TASK DIRECTIONS:
Can you find the lines of the listing that include "script" and copy every one?

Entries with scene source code
☆ ☆ ☆ ☆

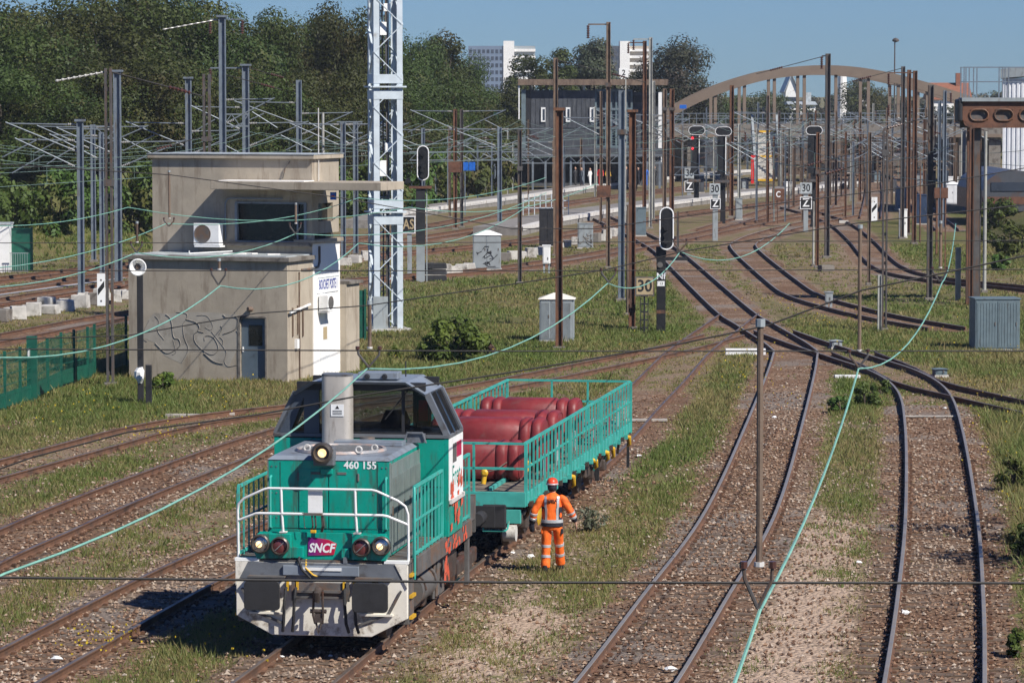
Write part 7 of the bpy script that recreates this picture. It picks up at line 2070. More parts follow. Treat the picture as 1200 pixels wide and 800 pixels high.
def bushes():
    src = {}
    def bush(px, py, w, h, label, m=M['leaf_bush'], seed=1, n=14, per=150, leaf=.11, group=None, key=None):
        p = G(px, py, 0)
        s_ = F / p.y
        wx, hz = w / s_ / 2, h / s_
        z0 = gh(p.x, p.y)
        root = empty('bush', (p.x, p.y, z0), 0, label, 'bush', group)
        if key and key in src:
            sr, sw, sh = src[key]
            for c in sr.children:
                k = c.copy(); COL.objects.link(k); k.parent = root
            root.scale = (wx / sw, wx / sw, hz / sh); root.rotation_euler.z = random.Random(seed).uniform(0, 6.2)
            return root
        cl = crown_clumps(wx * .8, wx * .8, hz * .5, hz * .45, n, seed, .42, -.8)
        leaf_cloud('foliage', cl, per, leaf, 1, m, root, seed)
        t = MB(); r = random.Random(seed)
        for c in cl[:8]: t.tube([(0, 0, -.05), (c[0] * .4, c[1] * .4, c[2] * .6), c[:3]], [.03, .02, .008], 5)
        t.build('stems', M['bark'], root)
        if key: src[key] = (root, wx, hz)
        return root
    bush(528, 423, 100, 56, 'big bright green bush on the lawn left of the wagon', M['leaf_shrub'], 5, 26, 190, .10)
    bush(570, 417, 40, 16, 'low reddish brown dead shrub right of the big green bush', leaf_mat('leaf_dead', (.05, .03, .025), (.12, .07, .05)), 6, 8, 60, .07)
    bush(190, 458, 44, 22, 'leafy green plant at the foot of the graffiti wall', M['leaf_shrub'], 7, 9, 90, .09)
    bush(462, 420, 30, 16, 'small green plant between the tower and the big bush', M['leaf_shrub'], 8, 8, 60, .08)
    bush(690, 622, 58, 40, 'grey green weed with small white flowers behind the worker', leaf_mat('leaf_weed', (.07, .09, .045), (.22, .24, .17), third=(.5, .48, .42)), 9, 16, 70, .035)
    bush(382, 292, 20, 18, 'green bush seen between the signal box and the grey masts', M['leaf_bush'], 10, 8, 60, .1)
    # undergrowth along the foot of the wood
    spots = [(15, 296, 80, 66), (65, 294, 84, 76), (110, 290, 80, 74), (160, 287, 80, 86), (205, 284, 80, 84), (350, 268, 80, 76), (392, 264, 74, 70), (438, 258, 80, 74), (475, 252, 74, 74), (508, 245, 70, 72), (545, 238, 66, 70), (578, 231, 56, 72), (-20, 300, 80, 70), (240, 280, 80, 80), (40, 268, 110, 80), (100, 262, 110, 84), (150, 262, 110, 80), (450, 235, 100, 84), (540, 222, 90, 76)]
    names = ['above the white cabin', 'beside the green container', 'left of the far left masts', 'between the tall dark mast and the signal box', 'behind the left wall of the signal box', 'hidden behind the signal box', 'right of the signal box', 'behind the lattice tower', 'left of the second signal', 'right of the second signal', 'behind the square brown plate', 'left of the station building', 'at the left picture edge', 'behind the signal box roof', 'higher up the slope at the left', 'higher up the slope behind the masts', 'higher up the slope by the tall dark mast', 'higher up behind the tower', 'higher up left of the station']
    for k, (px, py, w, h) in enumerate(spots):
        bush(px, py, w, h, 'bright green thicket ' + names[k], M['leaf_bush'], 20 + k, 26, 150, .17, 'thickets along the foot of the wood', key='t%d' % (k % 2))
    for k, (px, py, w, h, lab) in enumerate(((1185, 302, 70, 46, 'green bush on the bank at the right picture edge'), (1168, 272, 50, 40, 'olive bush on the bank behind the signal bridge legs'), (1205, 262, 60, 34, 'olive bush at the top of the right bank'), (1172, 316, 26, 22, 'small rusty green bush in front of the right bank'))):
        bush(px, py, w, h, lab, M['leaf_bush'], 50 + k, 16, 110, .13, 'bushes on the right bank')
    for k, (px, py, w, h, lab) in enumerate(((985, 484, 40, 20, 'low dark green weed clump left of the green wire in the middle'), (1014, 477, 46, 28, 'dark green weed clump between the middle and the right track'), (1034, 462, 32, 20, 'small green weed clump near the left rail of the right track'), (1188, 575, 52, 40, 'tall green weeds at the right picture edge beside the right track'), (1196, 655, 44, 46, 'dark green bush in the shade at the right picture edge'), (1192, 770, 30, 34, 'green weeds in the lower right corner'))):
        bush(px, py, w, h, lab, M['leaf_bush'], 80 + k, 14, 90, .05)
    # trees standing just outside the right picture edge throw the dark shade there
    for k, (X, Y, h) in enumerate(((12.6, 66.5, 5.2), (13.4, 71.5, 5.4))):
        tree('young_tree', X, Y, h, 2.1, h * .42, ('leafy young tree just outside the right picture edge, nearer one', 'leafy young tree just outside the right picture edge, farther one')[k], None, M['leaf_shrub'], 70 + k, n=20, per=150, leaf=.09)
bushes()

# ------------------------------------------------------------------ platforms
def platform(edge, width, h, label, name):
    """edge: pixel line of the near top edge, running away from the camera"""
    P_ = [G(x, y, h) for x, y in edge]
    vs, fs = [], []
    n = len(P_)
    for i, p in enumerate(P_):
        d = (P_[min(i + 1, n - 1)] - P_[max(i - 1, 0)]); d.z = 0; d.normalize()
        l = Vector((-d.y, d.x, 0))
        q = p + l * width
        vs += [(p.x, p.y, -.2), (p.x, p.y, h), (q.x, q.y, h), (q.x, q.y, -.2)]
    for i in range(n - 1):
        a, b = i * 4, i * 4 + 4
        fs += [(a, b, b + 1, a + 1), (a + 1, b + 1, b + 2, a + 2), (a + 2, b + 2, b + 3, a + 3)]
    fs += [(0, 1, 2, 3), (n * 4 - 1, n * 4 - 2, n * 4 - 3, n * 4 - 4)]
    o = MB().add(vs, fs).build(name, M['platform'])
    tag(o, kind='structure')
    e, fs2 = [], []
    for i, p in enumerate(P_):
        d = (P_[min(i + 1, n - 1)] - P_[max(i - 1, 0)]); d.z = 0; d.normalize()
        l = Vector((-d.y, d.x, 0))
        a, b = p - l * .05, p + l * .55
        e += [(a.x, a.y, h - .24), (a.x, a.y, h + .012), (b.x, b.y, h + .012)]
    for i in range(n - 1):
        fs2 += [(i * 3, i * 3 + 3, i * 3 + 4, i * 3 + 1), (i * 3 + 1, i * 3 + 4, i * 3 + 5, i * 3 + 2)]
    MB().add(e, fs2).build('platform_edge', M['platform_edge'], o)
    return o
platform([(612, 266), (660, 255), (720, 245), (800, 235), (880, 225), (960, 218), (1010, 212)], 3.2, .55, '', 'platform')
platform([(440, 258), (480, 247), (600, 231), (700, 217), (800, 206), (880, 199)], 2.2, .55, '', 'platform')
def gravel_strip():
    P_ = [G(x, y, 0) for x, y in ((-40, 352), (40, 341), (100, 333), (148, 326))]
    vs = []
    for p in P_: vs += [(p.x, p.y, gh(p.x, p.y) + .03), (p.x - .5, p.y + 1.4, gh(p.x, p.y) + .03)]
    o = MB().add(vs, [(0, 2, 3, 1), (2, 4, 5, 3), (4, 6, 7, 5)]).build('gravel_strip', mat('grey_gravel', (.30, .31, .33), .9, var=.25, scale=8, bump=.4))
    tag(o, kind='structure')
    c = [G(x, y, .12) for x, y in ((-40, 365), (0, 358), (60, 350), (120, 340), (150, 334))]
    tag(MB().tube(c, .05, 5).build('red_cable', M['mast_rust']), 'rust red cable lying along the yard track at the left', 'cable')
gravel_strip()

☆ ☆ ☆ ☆

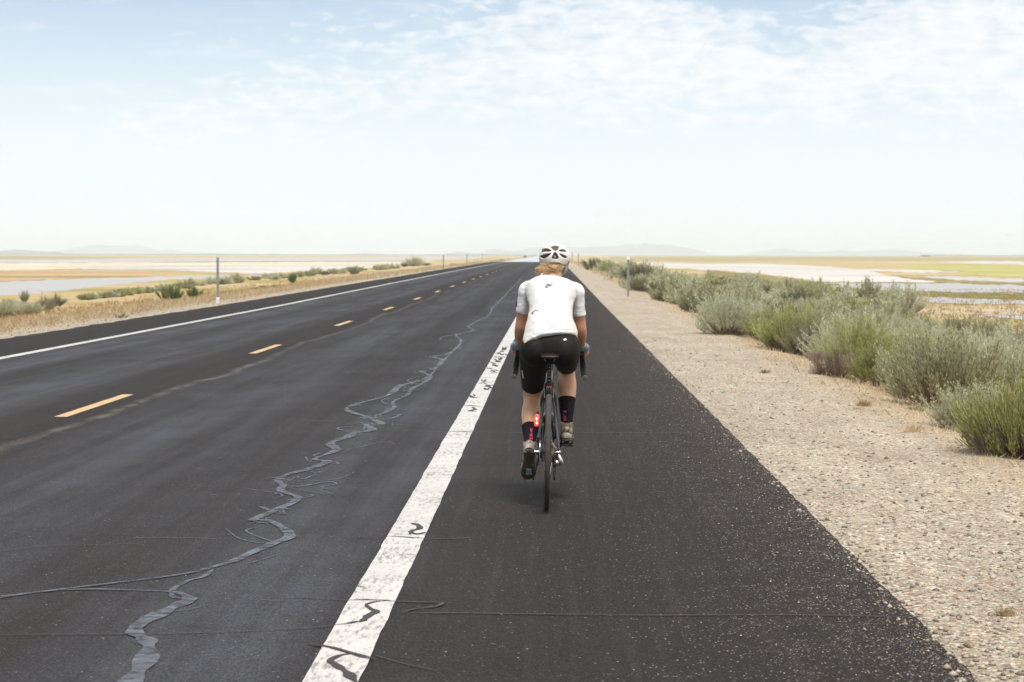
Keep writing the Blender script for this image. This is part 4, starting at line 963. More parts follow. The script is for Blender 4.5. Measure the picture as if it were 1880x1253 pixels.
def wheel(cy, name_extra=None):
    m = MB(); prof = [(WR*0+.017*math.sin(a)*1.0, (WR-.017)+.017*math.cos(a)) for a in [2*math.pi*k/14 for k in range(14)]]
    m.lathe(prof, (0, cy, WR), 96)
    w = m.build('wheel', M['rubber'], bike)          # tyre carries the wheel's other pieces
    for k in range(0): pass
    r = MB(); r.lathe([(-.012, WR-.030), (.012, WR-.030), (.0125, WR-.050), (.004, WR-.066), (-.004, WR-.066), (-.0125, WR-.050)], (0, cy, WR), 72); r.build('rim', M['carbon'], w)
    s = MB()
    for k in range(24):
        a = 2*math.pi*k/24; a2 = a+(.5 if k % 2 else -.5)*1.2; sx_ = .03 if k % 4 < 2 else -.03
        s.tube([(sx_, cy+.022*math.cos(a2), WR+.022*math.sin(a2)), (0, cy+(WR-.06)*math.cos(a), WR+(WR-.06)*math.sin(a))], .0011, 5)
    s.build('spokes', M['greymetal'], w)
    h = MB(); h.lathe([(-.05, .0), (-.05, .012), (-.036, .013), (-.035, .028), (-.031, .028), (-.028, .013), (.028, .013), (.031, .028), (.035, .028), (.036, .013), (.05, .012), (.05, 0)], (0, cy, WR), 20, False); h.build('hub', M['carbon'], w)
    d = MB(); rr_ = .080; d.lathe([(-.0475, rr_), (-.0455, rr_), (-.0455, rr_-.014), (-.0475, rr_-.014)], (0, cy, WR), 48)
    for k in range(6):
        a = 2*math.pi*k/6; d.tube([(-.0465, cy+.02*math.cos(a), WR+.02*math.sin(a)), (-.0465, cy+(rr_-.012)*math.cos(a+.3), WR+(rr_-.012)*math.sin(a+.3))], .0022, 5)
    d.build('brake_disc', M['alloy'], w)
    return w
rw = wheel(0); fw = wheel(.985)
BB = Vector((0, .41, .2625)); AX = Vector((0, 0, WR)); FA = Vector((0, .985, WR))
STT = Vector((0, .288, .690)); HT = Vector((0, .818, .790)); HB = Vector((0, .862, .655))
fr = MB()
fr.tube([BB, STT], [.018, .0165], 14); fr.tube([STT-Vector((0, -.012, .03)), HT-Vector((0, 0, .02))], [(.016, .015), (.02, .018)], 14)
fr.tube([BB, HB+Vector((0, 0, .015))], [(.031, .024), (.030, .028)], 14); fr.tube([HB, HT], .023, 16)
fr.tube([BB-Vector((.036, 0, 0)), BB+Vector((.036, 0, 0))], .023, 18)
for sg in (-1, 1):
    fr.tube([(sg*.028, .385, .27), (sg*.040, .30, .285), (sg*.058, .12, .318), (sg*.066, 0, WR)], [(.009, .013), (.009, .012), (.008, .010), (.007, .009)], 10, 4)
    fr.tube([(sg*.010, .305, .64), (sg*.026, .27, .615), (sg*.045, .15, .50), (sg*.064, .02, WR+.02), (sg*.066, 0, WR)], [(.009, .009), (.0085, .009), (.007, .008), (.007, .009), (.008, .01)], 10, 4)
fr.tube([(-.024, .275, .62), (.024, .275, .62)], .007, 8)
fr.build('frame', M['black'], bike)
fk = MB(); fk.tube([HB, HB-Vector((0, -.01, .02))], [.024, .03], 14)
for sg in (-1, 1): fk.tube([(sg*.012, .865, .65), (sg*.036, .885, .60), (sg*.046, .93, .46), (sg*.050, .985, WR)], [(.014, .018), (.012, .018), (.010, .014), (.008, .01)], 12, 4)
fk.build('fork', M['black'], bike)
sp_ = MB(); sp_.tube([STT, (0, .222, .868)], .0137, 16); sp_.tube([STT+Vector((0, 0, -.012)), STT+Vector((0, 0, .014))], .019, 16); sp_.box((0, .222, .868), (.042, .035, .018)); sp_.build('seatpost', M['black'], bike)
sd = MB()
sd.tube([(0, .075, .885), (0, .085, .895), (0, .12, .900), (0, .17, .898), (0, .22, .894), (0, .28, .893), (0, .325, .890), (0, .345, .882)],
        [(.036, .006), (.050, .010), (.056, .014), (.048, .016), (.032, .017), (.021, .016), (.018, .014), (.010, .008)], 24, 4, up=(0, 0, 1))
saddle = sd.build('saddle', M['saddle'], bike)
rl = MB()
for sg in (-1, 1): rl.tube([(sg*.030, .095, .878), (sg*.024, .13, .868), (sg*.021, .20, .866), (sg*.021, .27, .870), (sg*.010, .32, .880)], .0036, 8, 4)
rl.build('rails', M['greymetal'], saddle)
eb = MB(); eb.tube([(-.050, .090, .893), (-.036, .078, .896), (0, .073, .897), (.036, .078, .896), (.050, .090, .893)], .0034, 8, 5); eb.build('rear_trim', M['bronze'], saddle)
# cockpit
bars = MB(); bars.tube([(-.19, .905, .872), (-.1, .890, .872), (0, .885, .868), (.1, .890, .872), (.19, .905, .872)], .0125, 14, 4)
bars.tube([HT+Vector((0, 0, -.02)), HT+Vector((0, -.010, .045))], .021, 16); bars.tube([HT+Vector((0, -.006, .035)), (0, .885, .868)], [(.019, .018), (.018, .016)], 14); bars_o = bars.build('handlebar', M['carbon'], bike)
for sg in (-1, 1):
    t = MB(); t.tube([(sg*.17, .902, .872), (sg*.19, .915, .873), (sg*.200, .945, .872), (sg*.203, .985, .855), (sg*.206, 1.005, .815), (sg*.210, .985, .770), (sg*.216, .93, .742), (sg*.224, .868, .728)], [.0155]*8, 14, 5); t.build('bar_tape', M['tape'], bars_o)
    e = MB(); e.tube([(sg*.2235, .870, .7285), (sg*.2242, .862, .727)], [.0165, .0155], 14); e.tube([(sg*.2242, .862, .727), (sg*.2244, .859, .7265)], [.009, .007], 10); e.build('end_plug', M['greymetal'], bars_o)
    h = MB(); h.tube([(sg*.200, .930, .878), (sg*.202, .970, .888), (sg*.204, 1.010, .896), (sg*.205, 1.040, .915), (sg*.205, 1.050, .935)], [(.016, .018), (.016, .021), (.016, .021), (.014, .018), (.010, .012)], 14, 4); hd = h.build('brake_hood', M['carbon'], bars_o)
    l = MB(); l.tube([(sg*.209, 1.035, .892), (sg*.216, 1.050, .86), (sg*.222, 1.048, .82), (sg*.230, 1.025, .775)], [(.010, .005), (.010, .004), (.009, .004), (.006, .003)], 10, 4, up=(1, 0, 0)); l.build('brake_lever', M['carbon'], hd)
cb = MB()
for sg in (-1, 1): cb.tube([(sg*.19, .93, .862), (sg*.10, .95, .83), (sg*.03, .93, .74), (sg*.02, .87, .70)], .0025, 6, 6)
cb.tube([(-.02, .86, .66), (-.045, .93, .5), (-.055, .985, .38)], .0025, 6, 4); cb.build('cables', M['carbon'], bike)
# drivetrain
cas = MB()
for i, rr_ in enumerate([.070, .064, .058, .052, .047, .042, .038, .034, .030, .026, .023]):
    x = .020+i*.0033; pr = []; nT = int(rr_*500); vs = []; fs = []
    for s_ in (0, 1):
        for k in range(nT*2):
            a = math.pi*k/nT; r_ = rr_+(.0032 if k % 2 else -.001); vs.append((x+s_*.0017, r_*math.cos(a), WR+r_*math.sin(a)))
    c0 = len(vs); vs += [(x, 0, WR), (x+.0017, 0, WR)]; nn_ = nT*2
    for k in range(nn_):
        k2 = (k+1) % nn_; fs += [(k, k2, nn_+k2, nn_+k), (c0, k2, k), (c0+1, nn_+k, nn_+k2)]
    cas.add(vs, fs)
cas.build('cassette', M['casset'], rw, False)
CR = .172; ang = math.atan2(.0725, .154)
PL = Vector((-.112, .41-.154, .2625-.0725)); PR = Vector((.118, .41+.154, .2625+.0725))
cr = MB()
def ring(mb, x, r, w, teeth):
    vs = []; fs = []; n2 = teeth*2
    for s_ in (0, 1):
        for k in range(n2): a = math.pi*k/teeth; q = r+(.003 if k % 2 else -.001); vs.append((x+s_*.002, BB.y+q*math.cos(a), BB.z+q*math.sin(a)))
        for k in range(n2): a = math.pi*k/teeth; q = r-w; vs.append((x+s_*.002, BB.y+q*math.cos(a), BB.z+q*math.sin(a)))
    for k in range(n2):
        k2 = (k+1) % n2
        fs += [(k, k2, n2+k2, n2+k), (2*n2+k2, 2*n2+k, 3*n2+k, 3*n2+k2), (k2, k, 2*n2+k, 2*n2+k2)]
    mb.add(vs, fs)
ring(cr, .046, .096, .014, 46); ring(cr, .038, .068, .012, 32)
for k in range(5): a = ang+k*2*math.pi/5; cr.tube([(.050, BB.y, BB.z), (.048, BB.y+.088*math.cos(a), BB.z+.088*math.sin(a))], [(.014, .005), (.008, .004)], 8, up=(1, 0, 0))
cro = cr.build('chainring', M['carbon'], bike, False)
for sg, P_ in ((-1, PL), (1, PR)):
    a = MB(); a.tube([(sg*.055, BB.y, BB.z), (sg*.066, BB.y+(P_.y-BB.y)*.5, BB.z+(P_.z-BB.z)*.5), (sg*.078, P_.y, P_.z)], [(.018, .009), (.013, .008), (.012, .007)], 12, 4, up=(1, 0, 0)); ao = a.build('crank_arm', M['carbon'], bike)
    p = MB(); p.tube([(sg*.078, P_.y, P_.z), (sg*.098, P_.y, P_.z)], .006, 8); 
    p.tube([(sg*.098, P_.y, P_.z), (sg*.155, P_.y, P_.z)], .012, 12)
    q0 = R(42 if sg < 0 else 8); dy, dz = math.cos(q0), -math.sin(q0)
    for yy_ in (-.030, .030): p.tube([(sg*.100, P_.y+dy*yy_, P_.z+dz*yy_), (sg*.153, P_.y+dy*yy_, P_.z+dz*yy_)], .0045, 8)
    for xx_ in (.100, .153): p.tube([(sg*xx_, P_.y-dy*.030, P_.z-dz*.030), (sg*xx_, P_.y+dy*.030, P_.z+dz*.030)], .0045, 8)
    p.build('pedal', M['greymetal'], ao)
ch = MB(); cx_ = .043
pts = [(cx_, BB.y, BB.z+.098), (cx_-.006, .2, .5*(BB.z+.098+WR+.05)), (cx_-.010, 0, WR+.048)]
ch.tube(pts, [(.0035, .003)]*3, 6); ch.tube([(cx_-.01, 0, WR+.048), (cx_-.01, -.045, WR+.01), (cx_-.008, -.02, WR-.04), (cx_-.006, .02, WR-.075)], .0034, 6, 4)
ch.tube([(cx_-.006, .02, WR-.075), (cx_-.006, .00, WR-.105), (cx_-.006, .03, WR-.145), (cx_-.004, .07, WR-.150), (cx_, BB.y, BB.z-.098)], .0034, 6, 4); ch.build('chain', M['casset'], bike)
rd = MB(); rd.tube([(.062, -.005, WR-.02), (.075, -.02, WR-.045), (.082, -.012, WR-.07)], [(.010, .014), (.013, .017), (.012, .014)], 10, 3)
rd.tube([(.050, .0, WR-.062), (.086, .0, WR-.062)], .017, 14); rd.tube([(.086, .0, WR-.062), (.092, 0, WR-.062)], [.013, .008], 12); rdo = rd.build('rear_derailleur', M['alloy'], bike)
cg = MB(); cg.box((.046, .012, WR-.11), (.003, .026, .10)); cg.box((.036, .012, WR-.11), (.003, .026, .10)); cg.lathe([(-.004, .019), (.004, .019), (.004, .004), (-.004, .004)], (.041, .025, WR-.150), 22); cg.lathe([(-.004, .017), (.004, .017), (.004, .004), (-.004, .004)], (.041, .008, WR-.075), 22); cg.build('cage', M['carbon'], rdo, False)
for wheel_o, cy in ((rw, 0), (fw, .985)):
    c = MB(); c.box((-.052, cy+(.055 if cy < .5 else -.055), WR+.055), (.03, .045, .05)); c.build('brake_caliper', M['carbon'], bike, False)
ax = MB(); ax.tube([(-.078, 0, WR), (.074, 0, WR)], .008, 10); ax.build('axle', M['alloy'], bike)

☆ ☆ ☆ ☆

WRITTEN SOLUTION:
Write part 7 of the bpy script that recreates this picture. It picks up at line 2070. More parts follow. Treat the picture as 1200 pixels wide and 800 pixels high.
Keep writing the Blender script for this image. This is part 4, starting at line 963. More parts follow. The script is for Blender 4.5. Measure the picture as if it were 1880x1253 pixels.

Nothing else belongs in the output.